I may be wearing my teacher’s hat here but from its inception Anderton’s relationship with the teenagers was ill-advised and implied trouble. His response to the views they express – and the language they used – on their first meeting during a school lesson was inadequate at best, diffident and lacking in the moral guidance you might expect from an educator – or a cleric.

O’Hagan intends this of course. Anderton’s confused and ineffective response in this early encounter is emblematic of his attitude to his ministry and to the crisis that later engulfs him. He seems lost and insecure, but wilfully – and frustratingly – so. As a portrait of a man unable to prevent, indeed intent on, his own ignominy Be Near Me is exemplary.

This review could finish here were it not for the caveat expressed in its first sentence. Potential readers of the novel unwilling to have their reactions possibly prejudiced should also stop here.


As O’Hagan has reservations about the treatment of Roman Catholicism’s adherents in Scotland – which admittedly not all of his co-denominationalists necessarily share – I hesitate to write this; but I found his subject matter troubling. Or, rather, the way in which it was approached.

He has Anderton remember his school at Ampleforth and mention tales of abuse by the Brothers but say he neither witnessed nor suffered any himself. Is there a hint of disingenuousness here; is this too dismissive of the issue?

Later Anderton reveals himself as guilty of what is essentially a sexual assault (even if a minor one) on Mark. That his “victim” is nearly of the age of consent and that the act was not followed through neither excuses nor expiates it.

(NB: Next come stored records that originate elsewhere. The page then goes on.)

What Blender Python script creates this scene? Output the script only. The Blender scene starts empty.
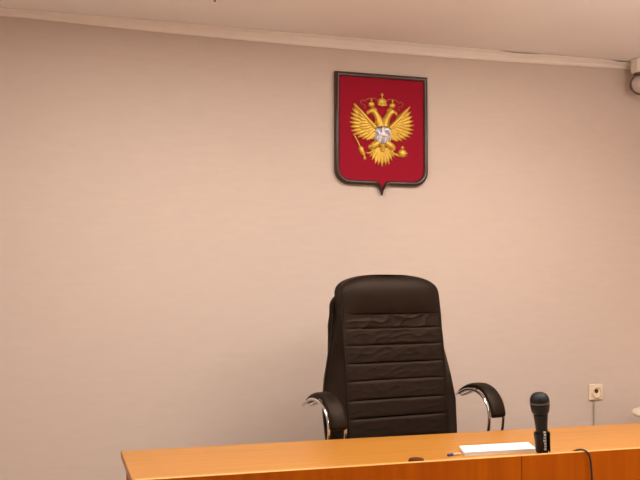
import bpy, bmesh, math, random
from mathutils import Vector, Matrix, noise
random.seed(7)
S = bpy.context.scene
COL = S.collection
PI = math.pi
R = math.radians

# ------------------------------------------------------------ camera
H = 1.33
F_PX = 870.0
cam_d = bpy.data.cameras.new('camera')
cam_d.sensor_width = 36.0
cam_d.lens = 36.0 * F_PX / 640.0
cam_d.clip_start = 0.05
cam = bpy.data.objects.new('camera', cam_d)
COL.objects.link(cam)
cam.location = (0, 0, H)
cam.rotation_euler = (R(90 + 2.9), 0, R(-16.8))
S.camera = cam

# ------------------------------------------------------------ world, lamps, exposure
world = bpy.data.worlds.new('world')
S.world = world
world.use_nodes = True
bg = world.node_tree.nodes['Background']
bg.inputs[0].default_value = (1.0, 0.9, 0.8, 1)
bg.inputs[1].default_value = 0.3


def area(name, loc, rot, sx, sy, power, colr):
    d = bpy.data.lights.new(name, 'AREA')
    d.shape = 'RECTANGLE'
    d.size, d.size_y = sx, sy
    d.energy = power
    d.color = colr
    o = bpy.data.objects.new(name, d)
    o.location = loc
    o.rotation_euler = rot
    COL.objects.link(o)
    return o


WARM = (1.0, 0.955, 0.90)
area('ceiling_panel_light', (2.05, 2.72, 2.57), (0, 0, 0), 0.6, 0.6, 28.5, WARM)
area('ceiling_panel_light', (0.35, 2.62, 2.57), (0, 0, 0), 0.6, 0.6, 40, WARM)
area('ceiling_panel_light', (1.0, -0.2, 2.57), (0, 0, 0), 1.2, 0.6, 36, WARM)
area('added_up_light', (2.5, 1.6, 2.12), (PI, 0, 0), 0.5, 0.5, 64, WARM)  # unseen up-facing fill added to brighten the ceiling, no pendant fitting here
S.view_settings.view_transform = 'Standard'
S.view_settings.look = 'None'
S.view_settings.exposure = -0.06
S.view_settings.gamma = 1.0
S.view_settings.use_curve_mapping = False


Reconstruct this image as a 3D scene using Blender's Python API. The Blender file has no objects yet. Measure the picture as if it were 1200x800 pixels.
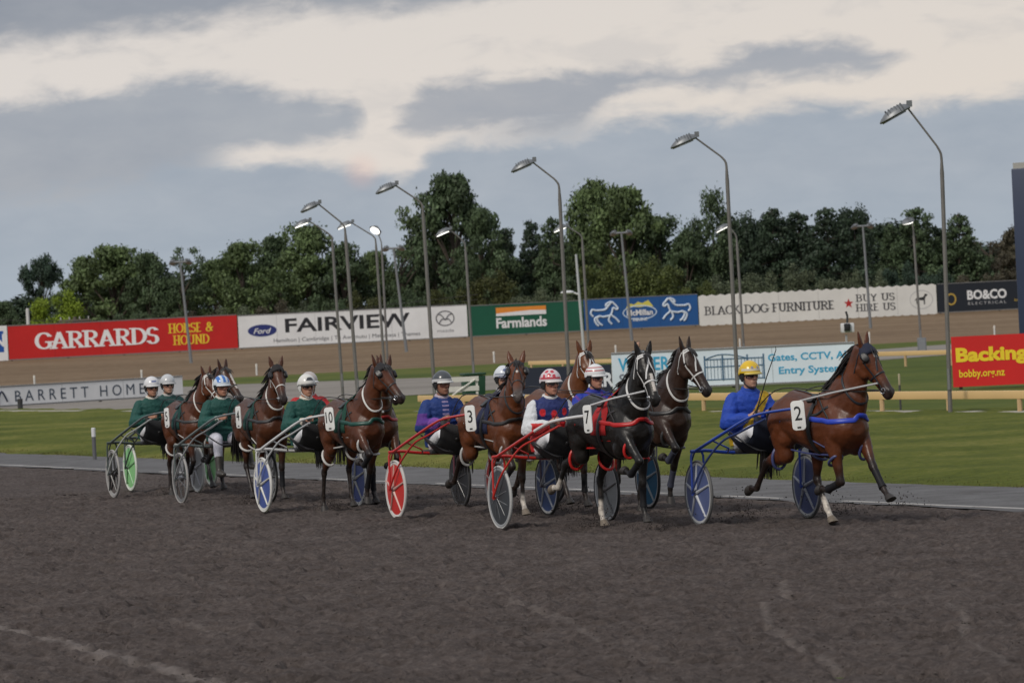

Yes, Be Near Me has things to say about jumping to conclusions, mob rule and vigilantism, the tabloid tendency to simplify complex matters and the failure of an adversarial justice system to penetrate to the truth of things.

But it comes close to implying that such abuse didn’t happen or, if it did, was relatively inconsequential; misunderstood even.

I am not saying that one ought not to write about paedophiles, nor that they may not be considered sympathetically in fiction, only that, if they are, it should be with due care and attention to their victims and to its seriousness; and in this I think O’Hagan fails, which is an extremely severe defect. In his choice of narrator and in the age of that character’s “victim” O’Hagan seems to be skating round the issue rather than confronting it. Minimising it, if you will. And is that not reprehensible?

Notwithstanding this objection, however, whatever else Be Near Me does as a novel, it made me reflect on these matters. And, in the end, to promote such reflections is one of serious fiction’s functions.